▶ What the task asks
Reproduce the listing below in its entirety. Change nothing.

▶ Data excerpt
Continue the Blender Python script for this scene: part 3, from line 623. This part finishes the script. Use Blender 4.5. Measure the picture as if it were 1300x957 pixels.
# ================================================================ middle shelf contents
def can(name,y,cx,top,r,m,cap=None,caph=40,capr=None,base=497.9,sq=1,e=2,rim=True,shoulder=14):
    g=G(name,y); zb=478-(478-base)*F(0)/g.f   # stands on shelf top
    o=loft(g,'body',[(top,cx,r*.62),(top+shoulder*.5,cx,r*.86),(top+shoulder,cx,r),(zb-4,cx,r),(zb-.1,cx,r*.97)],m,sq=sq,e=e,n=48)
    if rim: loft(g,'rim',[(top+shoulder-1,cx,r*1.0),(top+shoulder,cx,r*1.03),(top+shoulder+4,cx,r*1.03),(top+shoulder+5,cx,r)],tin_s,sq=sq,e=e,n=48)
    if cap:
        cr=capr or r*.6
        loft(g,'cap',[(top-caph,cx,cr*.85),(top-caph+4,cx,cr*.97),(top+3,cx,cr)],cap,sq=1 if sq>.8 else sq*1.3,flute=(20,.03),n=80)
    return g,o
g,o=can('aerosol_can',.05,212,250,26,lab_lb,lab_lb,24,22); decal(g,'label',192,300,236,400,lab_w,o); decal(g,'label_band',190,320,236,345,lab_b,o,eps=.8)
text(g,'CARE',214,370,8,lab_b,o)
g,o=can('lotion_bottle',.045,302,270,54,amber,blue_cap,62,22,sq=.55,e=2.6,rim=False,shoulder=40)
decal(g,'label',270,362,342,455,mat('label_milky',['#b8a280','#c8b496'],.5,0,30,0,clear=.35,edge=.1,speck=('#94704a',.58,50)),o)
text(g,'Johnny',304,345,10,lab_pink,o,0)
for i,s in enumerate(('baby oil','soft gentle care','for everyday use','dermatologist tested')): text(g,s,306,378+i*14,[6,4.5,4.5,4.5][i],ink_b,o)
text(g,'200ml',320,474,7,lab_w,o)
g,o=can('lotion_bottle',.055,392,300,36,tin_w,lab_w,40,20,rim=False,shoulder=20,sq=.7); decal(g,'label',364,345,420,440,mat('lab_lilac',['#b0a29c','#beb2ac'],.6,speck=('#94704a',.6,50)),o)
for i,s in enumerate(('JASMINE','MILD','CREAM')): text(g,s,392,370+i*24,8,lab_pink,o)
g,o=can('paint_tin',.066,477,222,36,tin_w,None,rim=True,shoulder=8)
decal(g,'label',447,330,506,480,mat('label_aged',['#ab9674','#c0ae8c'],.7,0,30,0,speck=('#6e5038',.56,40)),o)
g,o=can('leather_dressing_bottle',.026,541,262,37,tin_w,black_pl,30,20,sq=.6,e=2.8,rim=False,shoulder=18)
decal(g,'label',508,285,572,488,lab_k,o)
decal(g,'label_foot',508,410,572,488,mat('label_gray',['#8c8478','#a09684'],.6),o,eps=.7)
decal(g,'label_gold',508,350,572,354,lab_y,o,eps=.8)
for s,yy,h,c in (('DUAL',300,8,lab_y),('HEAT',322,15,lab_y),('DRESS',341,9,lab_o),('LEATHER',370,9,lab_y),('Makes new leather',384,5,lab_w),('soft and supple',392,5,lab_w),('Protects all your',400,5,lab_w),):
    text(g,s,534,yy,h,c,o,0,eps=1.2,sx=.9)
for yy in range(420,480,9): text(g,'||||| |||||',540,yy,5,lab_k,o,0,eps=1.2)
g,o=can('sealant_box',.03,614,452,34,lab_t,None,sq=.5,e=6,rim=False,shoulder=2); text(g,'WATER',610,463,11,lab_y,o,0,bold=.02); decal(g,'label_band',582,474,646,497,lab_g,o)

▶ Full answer
Continue the Blender Python script for this scene: part 3, from line 623. This part finishes the script. Use Blender 4.5. Measure the picture as if it were 1300x957 pixels.
# ================================================================ middle shelf contents
def can(name,y,cx,top,r,m,cap=None,caph=40,capr=None,base=497.9,sq=1,e=2,rim=True,shoulder=14):
    g=G(name,y); zb=478-(478-base)*F(0)/g.f   # stands on shelf top
    o=loft(g,'body',[(top,cx,r*.62),(top+shoulder*.5,cx,r*.86),(top+shoulder,cx,r),(zb-4,cx,r),(zb-.1,cx,r*.97)],m,sq=sq,e=e,n=48)
    if rim: loft(g,'rim',[(top+shoulder-1,cx,r*1.0),(top+shoulder,cx,r*1.03),(top+shoulder+4,cx,r*1.03),(top+shoulder+5,cx,r)],tin_s,sq=sq,e=e,n=48)
    if cap:
        cr=capr or r*.6
        loft(g,'cap',[(top-caph,cx,cr*.85),(top-caph+4,cx,cr*.97),(top+3,cx,cr)],cap,sq=1 if sq>.8 else sq*1.3,flute=(20,.03),n=80)
    return g,o
g,o=can('aerosol_can',.05,212,250,26,lab_lb,lab_lb,24,22); decal(g,'label',192,300,236,400,lab_w,o); decal(g,'label_band',190,320,236,345,lab_b,o,eps=.8)
text(g,'CARE',214,370,8,lab_b,o)
g,o=can('lotion_bottle',.045,302,270,54,amber,blue_cap,62,22,sq=.55,e=2.6,rim=False,shoulder=40)
decal(g,'label',270,362,342,455,mat('label_milky',['#b8a280','#c8b496'],.5,0,30,0,clear=.35,edge=.1,speck=('#94704a',.58,50)),o)
text(g,'Johnny',304,345,10,lab_pink,o,0)
for i,s in enumerate(('baby oil','soft gentle care','for everyday use','dermatologist tested')): text(g,s,306,378+i*14,[6,4.5,4.5,4.5][i],ink_b,o)
text(g,'200ml',320,474,7,lab_w,o)
g,o=can('lotion_bottle',.055,392,300,36,tin_w,lab_w,40,20,rim=False,shoulder=20,sq=.7); decal(g,'label',364,345,420,440,mat('lab_lilac',['#b0a29c','#beb2ac'],.6,speck=('#94704a',.6,50)),o)
for i,s in enumerate(('JASMINE','MILD','CREAM')): text(g,s,392,370+i*24,8,lab_pink,o)
g,o=can('paint_tin',.066,477,222,36,tin_w,None,rim=True,shoulder=8)
decal(g,'label',447,330,506,480,mat('label_aged',['#ab9674','#c0ae8c'],.7,0,30,0,speck=('#6e5038',.56,40)),o)
g,o=can('leather_dressing_bottle',.026,541,262,37,tin_w,black_pl,30,20,sq=.6,e=2.8,rim=False,shoulder=18)
decal(g,'label',508,285,572,488,lab_k,o)
decal(g,'label_foot',508,410,572,488,mat('label_gray',['#8c8478','#a09684'],.6),o,eps=.7)
decal(g,'label_gold',508,350,572,354,lab_y,o,eps=.8)
for s,yy,h,c in (('DUAL',300,8,lab_y),('HEAT',322,15,lab_y),('DRESS',341,9,lab_o),('LEATHER',370,9,lab_y),('Makes new leather',384,5,lab_w),('soft and supple',392,5,lab_w),('Protects all your',400,5,lab_w),):
    text(g,s,534,yy,h,c,o,0,eps=1.2,sx=.9)
for yy in range(420,480,9): text(g,'||||| |||||',540,yy,5,lab_k,o,0,eps=1.2)
g,o=can('sealant_box',.03,614,452,34,lab_t,None,sq=.5,e=6,rim=False,shoulder=2); text(g,'WATER',610,463,11,lab_y,o,0,bold=.02); decal(g,'label_band',582,474,646,497,lab_g,o)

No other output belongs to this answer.